Yep. It goes back to that common strategy used by defence lawyers - to parse out each piece of evidence, question it in isolation, and dismiss. That is, each piece of evidence is dismissed independent of all other evidence in order to conclude that the the
sum of the parts, or the totality of individual pieces of evidence, can be dismissed.
Aristotle:
“The whole is greater than the sum of the parts.”
The strategy is to deny that the whole, or totality of evidence, tells a different story than each piece of evidence in isolation. Here are some pieces of evidence that, in isolation, do not result in the conclusion that Scott murdered his wife.

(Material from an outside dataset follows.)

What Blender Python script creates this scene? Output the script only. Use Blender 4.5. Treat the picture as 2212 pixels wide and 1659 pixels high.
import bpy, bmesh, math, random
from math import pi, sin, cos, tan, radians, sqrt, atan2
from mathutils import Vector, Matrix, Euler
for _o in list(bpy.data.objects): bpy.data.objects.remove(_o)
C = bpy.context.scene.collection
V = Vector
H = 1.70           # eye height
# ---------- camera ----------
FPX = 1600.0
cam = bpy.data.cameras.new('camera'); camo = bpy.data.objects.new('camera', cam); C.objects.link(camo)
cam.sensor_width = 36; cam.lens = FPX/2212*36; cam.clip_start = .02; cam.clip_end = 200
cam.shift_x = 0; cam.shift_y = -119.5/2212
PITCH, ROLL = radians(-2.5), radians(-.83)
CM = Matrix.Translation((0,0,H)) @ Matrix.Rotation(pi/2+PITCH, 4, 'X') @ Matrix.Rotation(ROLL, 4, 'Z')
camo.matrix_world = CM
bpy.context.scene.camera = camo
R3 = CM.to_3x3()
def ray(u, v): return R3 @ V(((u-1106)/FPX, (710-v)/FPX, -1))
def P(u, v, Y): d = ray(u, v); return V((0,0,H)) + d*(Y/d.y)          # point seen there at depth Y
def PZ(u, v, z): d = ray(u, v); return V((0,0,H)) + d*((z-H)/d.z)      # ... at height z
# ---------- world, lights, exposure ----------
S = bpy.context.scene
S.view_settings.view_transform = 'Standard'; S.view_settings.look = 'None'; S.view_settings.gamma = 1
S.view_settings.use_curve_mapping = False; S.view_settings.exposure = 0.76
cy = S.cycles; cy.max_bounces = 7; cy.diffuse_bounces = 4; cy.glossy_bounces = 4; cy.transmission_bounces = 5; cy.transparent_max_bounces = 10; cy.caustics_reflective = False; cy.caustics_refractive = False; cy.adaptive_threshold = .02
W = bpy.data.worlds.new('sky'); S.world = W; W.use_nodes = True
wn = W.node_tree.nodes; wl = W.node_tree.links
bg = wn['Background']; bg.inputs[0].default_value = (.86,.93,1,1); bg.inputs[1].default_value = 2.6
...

- Having a murdered wife and a girlfriend does not mean that the husband murdered his wife
- Telling his girlfriend, prior to his wife's disappearance, that the next Christmas would be his first without his wife does not mean that he knew she would vanish the day before Christmas
- Hiding the fact that he bought a fishing boat shortly before his wife's disappearance does not mean he planned to use the boat to hide her body
- Evidence of homemade anchors and chicken wire next to his secretly stored boat does not mean he intended to use them to sink his wife's body
- Her hair in his pliers on his boat does not mean that the hair got there on the day she vanished, even though no one knew that that he owned a boat
- His wife's body discovered where he was fishing on the day she vanished does not mean that the fishing trip was to dispose of the body.
- Ignoring phone calls shortly after his wife vanished does not mean that the he knew that his wife was not phoning him
- Whistling in relief when news reports surfaced that the object at the bottom of the ocean was a big ole anchor
Circumstantial Evidence: the whole is greater than the sum of the parts.